As the Beatles said in the follow up to this famous line – we all want to change the world. Goal 2 of the proposed Sustainable Development Goals; which boldly resolves to end hunger & malnutrition, achieve food security, and promote sustainable agriculture in 15 short years is the world’s declaration to achieve this change. However, in order to know how to change the world we need first to measure it properly. And of all the sectors important to development, agriculture and nutrition are the most ripe for a data revolution.
Why? At present, data on what matters most for improving agriculture and nutrition are poor. For example, if we want to measure female land ownership in Africa, one of the most fundamental indicators for agriculture, there is virtually no recent, comparable, nationally representative data across African countries that contain information on women’s landownership and control or management.
The UN Statistical Commission recently released a technical report which laid out a provisional indicator framework for the SDGs. In the report, they gave ratings based on the feasibility, suitability and relevance of potential indicators for all 17 global goals. The best possible rating was AAA, and of the 12 potential indicators listed under Goal 2, not a single indicator received the top rating. Compare this to Goal 3 (Health), which had 13 out of 22 potential indicators with an AAA rating. Basically, this means that some of the brightest statisticians working on this couldn’t agree on indicators for ending hunger and promoting sustainable agriculture that were good enough.
Though this comparison may be apples to oranges (consider the degree of difficulty in measuring value of agricultural production per hectare vs. the number of TB deaths per year) it still underscores the point that we do not yet have high quality, internationally agreed indicators on agriculture and nutrition. We need more and better data, but how?
The Open Data Revolution
First of all, we need to measure what matters, and only that. Estimates on the resources it would take to collect the data for all the SDG’s using current methods are astronomical. That just isn’t feasible, but there are new approaches. Open data is one. In the agriculture community, GODAN, or the Global Open Data for Agriculture and Nutrition Initiative, is a network that supports global efforts to make relevant data available, accessible, and usable worldwide. Nigeria’s MDG information System is a tool that allows any citizen to explore data on how the country is progressing on those targets.
Open data allows all citizens who are able to use data to hold their leaders to account. The World Resources Institute recently used their Global Forest Watch tool to point to illegal land clearing for cocoa on a controversial plot of land in the Amazon. The potential of open data is huge. However, this doesn’t fully address the quality issue.
One example of high quality data collection that can be scaled up is the World Bank’s Living Standard Measurement Study – Integrated Surveys in Agriculture (LSMS-ISA). These surveys, currently in seven countries in sub-Saharan Africa, go a long way towards addressing the gaps in quality; especially in gender (all surveys take information for both male and female, a less common practice than you’d think). The Bank is now using this data to bust common myths about African agriculture – something which we will need a lot more of as the indicators of the SDGs are decided.
Boosting Investment
One of the key issues with bringing agriculture and nutrition data up to par with that of health is that it suffers from inconsistent investment. Especially in poorer countries, uneven or one-off external support from external donors is inadequate in a sector where changes in practice are realized over many seasons. There is also not enough focus on the links with poverty reduction, which if strengthened by data could attract more investment. This is a product of data being collected and analyzed in isolation from other Ministries (i.e. labor, health) that would reveal connected results.

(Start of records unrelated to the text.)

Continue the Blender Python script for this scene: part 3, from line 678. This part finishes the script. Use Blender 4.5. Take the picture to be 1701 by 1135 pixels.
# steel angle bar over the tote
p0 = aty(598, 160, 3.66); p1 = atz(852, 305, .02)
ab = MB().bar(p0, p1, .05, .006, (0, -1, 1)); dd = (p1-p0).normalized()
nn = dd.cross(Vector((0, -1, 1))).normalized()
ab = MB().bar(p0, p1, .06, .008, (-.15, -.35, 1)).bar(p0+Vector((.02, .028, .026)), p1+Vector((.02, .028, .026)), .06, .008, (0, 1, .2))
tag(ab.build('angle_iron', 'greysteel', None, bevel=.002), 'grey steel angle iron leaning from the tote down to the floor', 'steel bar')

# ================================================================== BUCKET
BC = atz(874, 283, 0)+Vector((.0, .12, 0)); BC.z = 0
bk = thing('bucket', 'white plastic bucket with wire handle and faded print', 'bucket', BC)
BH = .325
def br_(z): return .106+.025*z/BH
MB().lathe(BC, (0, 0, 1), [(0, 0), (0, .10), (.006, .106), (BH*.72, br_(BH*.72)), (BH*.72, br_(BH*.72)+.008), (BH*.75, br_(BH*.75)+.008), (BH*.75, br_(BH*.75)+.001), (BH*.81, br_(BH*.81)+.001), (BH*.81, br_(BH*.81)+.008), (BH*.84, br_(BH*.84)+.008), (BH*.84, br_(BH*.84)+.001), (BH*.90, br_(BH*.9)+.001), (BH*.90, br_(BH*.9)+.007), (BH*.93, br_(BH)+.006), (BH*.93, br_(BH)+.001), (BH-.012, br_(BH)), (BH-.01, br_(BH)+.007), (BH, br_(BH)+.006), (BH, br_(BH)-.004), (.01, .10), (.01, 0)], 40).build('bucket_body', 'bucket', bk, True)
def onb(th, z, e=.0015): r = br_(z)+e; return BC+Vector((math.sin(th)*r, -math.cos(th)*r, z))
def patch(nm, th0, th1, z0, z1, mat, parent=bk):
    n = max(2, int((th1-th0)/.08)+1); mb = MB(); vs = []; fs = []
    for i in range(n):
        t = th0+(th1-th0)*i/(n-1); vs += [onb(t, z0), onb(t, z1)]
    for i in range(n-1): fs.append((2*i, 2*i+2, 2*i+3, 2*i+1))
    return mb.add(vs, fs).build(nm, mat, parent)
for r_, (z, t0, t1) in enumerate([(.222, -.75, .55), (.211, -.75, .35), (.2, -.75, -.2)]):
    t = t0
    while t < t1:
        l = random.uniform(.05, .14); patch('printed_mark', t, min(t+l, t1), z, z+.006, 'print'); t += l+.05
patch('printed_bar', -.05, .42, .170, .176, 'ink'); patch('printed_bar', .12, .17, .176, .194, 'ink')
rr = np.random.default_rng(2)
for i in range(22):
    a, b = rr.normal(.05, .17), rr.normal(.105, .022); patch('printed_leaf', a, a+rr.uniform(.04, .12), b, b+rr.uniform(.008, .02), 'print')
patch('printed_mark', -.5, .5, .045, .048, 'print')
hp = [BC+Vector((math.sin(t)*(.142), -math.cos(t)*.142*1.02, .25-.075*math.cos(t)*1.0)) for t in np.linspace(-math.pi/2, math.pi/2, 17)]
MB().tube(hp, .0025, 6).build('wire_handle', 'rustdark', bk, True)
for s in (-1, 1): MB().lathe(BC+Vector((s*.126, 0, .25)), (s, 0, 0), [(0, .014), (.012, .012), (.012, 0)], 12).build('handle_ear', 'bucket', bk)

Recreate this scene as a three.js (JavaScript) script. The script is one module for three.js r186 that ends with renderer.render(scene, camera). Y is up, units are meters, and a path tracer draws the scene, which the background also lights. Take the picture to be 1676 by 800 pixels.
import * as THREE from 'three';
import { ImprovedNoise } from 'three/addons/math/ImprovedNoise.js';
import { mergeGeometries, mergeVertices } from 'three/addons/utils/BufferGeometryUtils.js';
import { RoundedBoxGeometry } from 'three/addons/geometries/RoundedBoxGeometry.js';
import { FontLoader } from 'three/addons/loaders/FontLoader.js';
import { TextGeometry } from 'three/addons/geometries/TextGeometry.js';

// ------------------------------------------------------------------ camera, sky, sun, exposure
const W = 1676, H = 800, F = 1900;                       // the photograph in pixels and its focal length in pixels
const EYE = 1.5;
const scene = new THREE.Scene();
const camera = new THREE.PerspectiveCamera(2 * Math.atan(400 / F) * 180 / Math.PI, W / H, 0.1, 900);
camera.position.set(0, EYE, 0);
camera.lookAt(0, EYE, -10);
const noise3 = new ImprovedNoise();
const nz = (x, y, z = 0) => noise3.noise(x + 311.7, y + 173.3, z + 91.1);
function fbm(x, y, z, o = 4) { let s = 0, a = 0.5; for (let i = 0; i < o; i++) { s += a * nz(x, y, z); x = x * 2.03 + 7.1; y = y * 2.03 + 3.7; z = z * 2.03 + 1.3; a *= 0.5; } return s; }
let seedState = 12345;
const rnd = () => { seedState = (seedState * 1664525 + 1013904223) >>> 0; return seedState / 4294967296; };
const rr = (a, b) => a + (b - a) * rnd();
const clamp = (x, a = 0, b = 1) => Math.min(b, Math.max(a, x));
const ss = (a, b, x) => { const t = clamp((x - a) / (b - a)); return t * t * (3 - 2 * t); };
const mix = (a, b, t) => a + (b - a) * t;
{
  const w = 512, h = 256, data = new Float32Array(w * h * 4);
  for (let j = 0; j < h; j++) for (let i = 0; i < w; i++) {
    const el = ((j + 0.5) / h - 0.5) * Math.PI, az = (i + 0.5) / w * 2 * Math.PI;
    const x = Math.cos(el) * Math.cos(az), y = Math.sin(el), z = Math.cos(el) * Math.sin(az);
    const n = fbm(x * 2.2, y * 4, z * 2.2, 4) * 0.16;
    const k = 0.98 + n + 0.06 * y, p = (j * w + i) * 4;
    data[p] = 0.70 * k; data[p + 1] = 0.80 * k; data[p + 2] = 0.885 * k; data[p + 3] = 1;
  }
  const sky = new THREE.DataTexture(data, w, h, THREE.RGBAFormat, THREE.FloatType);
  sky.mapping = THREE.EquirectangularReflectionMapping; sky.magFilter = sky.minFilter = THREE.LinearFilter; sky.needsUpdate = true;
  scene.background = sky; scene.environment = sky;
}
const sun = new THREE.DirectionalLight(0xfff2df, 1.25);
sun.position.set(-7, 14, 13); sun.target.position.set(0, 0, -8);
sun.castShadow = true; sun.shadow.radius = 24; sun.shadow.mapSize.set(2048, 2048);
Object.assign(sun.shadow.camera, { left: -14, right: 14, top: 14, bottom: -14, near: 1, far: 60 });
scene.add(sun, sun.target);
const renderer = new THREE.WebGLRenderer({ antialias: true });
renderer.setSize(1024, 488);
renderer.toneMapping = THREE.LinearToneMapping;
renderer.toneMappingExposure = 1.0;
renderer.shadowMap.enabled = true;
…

The Overseas Development Institute recently reported that, in the medium term, a data revolution could pay for itself; whether through investor confidence, reduced borrowing costs for governments or in more efficiency and innovation by businesses using open data. Some of the revelations from the data we have on agriculture are amazing – for example, we can say with certainty that investment in the agriculture sector is 2-4 times more effective at poverty reduction than investment in any sector. But where should these investments be targeted, and how can we know which specific interventions best contribute to poverty reduction? That is where we need more information to generate targeted interventions. To successfully deliver the SDGs and end extreme poverty, we need governments, citizens and civil society to be able to track resources to results.
Few world leaders have fully committed to going to Addis Ababa in July to attend the UN Financing for Development Summit. We need governments to send heads of state so that big ambitions can be met by bigger results. ONE, along with governments and multilateral agencies will be hosting an event on harnessing the data revolution for sustainable development. If in July, they all say they want a data revolution; well we can change the way we understand agricultural development.